Task instructions:
Quote verbatim the span of lines that begins the listing below and closes with the line containing "above the floor".

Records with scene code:
---------------

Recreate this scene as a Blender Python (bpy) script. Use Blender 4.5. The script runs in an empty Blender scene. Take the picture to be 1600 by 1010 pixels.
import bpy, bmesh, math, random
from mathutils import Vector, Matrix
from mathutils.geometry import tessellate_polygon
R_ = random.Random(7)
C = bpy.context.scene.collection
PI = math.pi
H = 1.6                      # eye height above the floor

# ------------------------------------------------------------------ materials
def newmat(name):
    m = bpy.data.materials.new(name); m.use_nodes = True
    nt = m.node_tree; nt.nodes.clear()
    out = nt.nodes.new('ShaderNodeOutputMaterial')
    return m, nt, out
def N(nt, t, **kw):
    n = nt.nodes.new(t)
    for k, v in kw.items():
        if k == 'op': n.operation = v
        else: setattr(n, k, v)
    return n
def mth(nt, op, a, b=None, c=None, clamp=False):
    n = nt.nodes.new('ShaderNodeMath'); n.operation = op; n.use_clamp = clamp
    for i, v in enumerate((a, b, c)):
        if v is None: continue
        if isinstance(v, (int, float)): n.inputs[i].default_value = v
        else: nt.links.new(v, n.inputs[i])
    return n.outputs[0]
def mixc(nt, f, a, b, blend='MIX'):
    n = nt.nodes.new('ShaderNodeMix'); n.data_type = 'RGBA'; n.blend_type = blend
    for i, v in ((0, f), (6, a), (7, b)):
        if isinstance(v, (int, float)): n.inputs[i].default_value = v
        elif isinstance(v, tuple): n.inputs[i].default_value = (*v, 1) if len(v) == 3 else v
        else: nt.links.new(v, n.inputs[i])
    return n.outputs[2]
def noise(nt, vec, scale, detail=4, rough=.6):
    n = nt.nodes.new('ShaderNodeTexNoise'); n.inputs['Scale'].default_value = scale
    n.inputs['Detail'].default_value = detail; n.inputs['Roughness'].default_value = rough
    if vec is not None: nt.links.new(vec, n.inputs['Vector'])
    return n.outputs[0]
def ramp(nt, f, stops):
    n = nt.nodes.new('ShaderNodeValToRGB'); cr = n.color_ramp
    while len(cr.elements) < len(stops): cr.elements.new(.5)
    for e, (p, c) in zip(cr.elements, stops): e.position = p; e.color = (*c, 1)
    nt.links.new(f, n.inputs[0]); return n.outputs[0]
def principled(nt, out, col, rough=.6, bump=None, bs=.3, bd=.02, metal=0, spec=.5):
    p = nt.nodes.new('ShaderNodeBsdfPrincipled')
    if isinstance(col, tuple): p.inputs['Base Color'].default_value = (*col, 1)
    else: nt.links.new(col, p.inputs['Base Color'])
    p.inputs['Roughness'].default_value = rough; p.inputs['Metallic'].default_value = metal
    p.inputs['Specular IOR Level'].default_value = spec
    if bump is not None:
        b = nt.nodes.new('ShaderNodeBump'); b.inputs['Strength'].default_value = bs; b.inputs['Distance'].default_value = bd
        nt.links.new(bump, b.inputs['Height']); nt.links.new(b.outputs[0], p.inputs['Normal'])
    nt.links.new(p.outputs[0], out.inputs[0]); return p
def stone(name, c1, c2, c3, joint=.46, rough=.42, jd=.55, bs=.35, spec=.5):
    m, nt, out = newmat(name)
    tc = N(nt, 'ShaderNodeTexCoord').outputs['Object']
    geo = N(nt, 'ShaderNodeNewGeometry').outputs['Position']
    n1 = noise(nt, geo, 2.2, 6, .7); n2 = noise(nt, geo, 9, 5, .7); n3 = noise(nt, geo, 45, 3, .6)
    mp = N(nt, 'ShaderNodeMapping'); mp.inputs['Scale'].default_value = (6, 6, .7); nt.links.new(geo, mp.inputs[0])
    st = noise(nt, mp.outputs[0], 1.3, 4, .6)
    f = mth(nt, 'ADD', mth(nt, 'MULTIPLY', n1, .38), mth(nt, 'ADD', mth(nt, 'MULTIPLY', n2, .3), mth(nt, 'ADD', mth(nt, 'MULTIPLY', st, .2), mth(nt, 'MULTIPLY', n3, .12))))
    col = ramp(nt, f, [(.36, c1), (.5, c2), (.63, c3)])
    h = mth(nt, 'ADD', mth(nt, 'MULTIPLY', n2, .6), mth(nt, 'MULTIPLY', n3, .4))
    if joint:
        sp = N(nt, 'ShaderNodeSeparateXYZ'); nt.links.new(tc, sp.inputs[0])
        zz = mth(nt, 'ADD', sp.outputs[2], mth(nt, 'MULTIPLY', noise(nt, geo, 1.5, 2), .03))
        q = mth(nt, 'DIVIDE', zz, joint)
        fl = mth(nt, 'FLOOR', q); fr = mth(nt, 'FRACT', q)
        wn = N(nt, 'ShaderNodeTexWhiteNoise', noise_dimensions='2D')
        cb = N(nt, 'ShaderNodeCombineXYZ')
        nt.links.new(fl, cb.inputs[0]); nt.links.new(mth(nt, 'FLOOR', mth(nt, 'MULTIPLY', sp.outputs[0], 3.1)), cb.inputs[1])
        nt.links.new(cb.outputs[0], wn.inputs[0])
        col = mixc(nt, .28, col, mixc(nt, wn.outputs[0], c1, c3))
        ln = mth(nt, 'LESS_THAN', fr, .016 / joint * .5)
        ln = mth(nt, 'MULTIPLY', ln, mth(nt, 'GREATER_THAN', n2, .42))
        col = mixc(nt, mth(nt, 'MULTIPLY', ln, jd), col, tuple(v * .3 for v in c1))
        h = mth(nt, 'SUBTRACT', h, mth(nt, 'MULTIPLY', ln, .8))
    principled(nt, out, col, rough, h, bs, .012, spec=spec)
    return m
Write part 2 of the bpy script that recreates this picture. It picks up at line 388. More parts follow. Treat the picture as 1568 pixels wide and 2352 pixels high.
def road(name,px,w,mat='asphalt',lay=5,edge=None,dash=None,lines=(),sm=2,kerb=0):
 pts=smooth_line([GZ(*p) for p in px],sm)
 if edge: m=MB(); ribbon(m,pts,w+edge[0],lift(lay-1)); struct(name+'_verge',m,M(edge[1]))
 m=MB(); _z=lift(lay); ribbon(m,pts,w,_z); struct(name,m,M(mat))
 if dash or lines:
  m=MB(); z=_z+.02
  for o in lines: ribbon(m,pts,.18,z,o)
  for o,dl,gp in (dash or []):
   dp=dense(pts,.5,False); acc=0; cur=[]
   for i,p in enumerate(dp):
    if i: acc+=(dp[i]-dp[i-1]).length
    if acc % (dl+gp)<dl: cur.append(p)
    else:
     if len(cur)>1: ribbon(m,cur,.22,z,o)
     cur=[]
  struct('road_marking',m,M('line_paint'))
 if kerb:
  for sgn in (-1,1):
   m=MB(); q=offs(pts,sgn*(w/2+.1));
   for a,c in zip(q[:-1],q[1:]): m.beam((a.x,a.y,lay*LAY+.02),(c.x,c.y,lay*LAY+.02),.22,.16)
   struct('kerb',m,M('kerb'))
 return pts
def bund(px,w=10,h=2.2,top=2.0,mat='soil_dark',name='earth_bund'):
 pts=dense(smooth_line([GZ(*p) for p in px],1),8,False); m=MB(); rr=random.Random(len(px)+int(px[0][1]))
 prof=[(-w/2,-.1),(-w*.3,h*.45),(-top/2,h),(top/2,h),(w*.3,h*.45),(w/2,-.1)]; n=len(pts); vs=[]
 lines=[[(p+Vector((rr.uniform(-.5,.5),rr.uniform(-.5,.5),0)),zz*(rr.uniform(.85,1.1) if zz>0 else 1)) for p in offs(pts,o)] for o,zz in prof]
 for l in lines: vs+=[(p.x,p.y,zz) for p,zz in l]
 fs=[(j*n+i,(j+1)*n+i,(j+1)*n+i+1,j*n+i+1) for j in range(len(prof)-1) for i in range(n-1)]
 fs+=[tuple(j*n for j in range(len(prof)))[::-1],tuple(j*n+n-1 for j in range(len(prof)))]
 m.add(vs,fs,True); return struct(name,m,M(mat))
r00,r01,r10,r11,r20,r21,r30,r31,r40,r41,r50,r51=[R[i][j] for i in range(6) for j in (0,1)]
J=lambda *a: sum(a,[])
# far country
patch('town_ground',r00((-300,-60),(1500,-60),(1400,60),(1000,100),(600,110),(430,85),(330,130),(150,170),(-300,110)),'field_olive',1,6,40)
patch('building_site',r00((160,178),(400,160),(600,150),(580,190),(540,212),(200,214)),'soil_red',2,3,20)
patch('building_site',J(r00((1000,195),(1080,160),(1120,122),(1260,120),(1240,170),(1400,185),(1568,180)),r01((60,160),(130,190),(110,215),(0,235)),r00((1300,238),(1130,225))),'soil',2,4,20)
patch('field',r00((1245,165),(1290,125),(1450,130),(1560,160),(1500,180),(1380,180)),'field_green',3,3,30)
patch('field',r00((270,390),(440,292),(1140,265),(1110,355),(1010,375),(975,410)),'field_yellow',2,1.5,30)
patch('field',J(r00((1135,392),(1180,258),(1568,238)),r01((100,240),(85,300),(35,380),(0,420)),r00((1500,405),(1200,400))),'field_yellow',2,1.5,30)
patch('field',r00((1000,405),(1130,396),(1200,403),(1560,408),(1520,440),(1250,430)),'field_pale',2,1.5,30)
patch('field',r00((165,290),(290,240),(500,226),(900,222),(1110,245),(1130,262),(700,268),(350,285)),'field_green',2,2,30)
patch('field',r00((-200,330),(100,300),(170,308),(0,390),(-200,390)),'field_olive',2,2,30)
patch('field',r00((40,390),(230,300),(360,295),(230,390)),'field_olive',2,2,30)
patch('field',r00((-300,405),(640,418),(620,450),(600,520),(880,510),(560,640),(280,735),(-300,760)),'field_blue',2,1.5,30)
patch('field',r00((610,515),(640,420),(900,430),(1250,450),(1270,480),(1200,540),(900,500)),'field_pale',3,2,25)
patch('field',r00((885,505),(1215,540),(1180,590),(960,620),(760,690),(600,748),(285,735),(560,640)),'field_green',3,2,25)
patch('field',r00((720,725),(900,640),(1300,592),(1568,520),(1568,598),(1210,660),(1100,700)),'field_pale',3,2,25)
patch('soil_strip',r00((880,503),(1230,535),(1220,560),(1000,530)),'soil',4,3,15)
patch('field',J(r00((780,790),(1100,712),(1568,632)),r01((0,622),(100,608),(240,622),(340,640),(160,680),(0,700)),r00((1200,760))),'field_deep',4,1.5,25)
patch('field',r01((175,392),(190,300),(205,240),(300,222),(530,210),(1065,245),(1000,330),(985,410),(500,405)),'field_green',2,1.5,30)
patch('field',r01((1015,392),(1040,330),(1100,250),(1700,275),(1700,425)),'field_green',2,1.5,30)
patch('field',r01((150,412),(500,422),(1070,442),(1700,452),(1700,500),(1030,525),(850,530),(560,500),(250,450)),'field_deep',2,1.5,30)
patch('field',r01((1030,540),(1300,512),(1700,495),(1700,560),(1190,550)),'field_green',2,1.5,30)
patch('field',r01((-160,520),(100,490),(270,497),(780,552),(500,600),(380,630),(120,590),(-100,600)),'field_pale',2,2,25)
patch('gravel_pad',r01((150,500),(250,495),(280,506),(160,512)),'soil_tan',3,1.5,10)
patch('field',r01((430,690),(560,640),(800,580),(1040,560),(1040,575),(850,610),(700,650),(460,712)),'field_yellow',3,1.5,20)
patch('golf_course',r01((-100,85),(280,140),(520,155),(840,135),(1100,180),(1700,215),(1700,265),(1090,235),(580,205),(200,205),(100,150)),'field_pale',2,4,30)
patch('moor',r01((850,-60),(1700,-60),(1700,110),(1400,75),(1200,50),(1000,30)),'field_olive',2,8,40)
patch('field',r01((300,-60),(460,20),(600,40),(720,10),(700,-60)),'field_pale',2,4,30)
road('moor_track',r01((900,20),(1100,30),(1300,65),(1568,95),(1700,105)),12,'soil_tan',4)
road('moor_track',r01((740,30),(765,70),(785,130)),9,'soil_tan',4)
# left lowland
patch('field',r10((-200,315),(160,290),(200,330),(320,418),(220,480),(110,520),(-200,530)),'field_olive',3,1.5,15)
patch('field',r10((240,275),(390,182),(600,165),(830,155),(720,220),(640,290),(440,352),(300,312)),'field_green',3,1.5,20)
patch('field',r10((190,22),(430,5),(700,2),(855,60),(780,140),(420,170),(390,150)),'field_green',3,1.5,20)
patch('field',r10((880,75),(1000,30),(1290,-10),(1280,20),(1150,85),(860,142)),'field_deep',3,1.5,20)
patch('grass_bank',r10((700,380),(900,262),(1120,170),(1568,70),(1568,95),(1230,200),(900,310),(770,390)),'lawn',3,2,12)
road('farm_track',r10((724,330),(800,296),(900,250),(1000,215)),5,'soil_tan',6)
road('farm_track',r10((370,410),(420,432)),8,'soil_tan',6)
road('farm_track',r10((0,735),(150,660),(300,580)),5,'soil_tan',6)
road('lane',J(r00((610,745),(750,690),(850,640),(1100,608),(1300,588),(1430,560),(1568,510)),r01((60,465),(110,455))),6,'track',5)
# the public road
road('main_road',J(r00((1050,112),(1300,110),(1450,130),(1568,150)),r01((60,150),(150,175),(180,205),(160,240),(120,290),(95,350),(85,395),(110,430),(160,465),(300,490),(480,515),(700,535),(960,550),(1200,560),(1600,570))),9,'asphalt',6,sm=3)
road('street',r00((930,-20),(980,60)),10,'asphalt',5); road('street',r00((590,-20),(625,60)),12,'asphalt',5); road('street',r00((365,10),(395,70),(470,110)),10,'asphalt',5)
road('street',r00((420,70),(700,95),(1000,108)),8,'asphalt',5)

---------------

Reply to the exercise:
Recreate this scene as a Blender Python (bpy) script. Use Blender 4.5. The script runs in an empty Blender scene. Take the picture to be 1600 by 1010 pixels.
import bpy, bmesh, math, random
from mathutils import Vector, Matrix
from mathutils.geometry import tessellate_polygon
R_ = random.Random(7)
C = bpy.context.scene.collection
PI = math.pi
H = 1.6                      # eye height above the floor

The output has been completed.